Le de facto devient le de jure.
Pour répondre à l'urgence, pour parer au plus pressé, des accords tacites ont été consentis à profusion, dans l'attente du renvoi de l'ascenseur en autant de votes favorables. Et pour recouvrir le tout d'une apparente légalité les bénéficiaires étaient élevés au rang de contribuable à part entière en payant impôt, taxe d'habitation, taxe foncière.
Qu'on le veuille ou non c'était déjà une manière de conférer à ces personnes, considérées en contravention avec la loi , un certificat de reconnaissance et un titre de propriété.
De fil en aiguille, la situation est devenue pratiquement ingérable et ce d'autant plus que chaque particulier était le plus souvent son propre aménageur ce qui envenimait parfois les rapports de bons voisinages.

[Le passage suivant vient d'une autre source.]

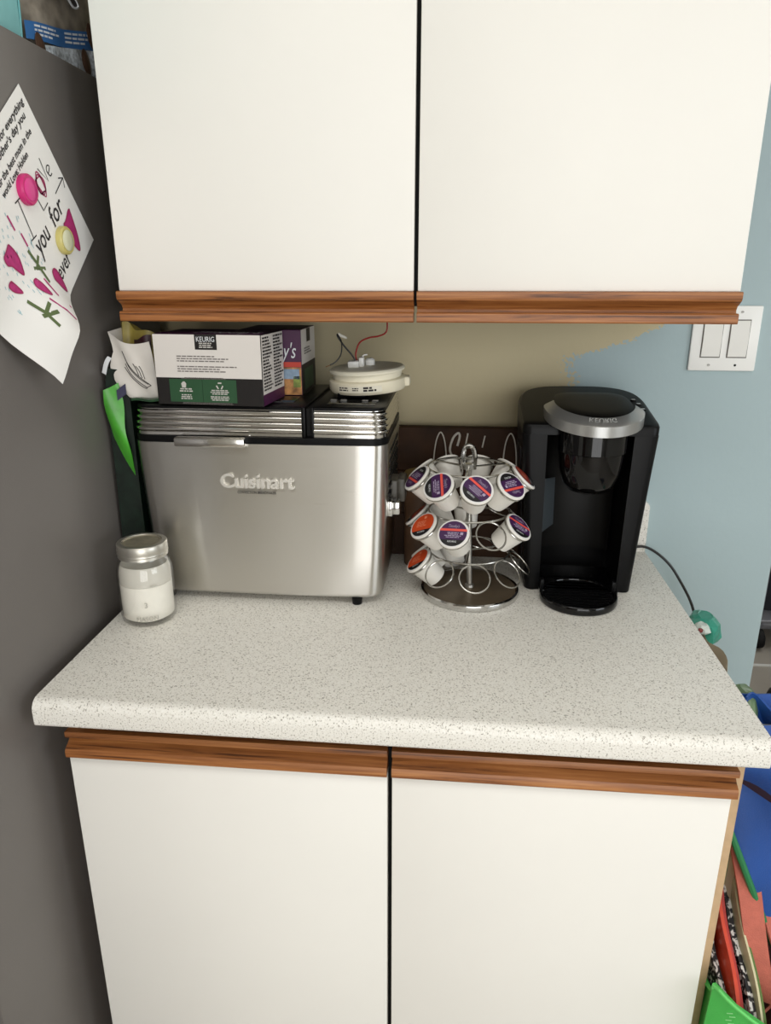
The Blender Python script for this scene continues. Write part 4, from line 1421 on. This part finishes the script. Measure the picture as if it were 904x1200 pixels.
# drip tray
TY = -0.262
tray = [(0.058, H), (0.0615, H + 0.001), (0.0630, H + 0.004), (0.0630, H + 0.0125), (0.0618, H + 0.014), (0.058, H + 0.0135), (0.057, H + 0.010)]
tr = part(t, 'drip_tray', lathe(tray, KX - 0.004, TY, 48), GLOSSB, ang=40)
part(tr, 'grate', join(*[box(KX - 0.004 - math.sqrt(0.055 ** 2 - (0.011 * k) ** 2), KX - 0.004 + math.sqrt(0.055 ** 2 - (0.011 * k) ** 2), TY + 0.011 * k - 0.003, TY + 0.011 * k + 0.003, H + 0.0095, H + 0.0120) for k in range(-4, 5)]), BLACK)
part(t, 'tray_base', box(KX - 0.0630, KX + 0.0630, -0.250, -0.135, H + 0.0005, H + 0.012, 0.002), GLOSSB)
for s in (-1, 1):
    part(t, 'tray_clip', box(KX - 0.004 + s * 0.0585 - 0.003, KX - 0.004 + s * 0.0585 + 0.003, -0.252, -0.238, H + 0.012, H + 0.030, 0.001), BLACK)
part(t, 'water_tank', loft([[(x, y, z) for x, y in ((KX - 0.0870 - 0.018 * k, -0.19), (KX - 0.0905 - 0.018 * k, -0.19), (KX - 0.0905 - 0.018 * k, -0.12), (KX - 0.0870 - 0.018 * k, -0.12))] for z, k in ((H + 0.05, 0.2), (H + 0.24, 0.88))]), BLACK)
part(t, 'reflection_strip', sheet(lambda u, v: (0.6475 + 0.020 * u - 0.002 * v, -0.150 + 0.012 * u, 0.993 + 0.098 * v + 0.012 * u * (1 - v)), 3, 3, 0.001), mat('reflection_grey', (58, 64, 68), 0.3), flat=True)  # grey strip standing in for a reflection on the recess back panel

# power cord of the coffee maker
solo('power_cord', tube(spline([(0.785, -0.075, 0.920), (0.815, -0.050, 0.922), (0.845, -0.032, 0.927), (0.866, -0.030, 0.926), (0.890, -0.034, 0.913), (0.912, -0.036, 0.893), (0.930, -0.040, 0.868), (0.950, -0.060, 0.832), (0.958, -0.085, 0.800), (0.966, -0.10, 0.76), (0.97, -0.06, 0.55), (0.975, -0.03, 0.42)], 8), 0.0026, 8), WB,
     'black power cord running from coffee maker over the counter end', 'cord', (0.90, -0.04, 0.9))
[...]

C'est pourquoi il n'était plus concevable d'ajourner la trouvaille d'une solution adaptée à ces situations complexes voir inextricables.
Avant de terminer, il est important de signaler
1/ que le foncier est une denrée très rare en Martinique. Les prix sont prohibitifs et facteurs d'exclusion.
2/ que certaines zones à réhabiliter sont surexposées aux risques naturels majeurs.
Pratiquement d'ailleurs la Martinique est un concentré de risques avec en surajout celui de la pollution des terres. Ce dernier facteur n'est pas à négliger. Car des personnes indélicates ont vu dans cette pollution une aubaine spéculative pour la construction.
Ces deux derniers paramètres doivent également être pris en compte.
Ce qui implique deux obligations supplémentaires incontournables
D'une part, la construction en hauteur.
D'autre part, la construction parasismique et anticyclonique.
En ajoutant bout à bout toutes ces exigences normales vous comprendrez sans détours que les fonds doivent être conséquents pour rendre l'habitat à la fois salubre mais aussi sécurisé.
En conclusion,
La mission a été accomplie.
La proposition de loi va être adoptée aujourd'hui même.
Maintenant, il reste tout le reste, c'est-à-dire le marathon de la mise en oeuvre, dépouillé de toute prétention délirante.
Aux risques naturels majeurs que je viens d'évoquer,
Etat, Collectivités,
n'ajoutons pas le risque majeur d'un financement non à la hauteur des besoins réels.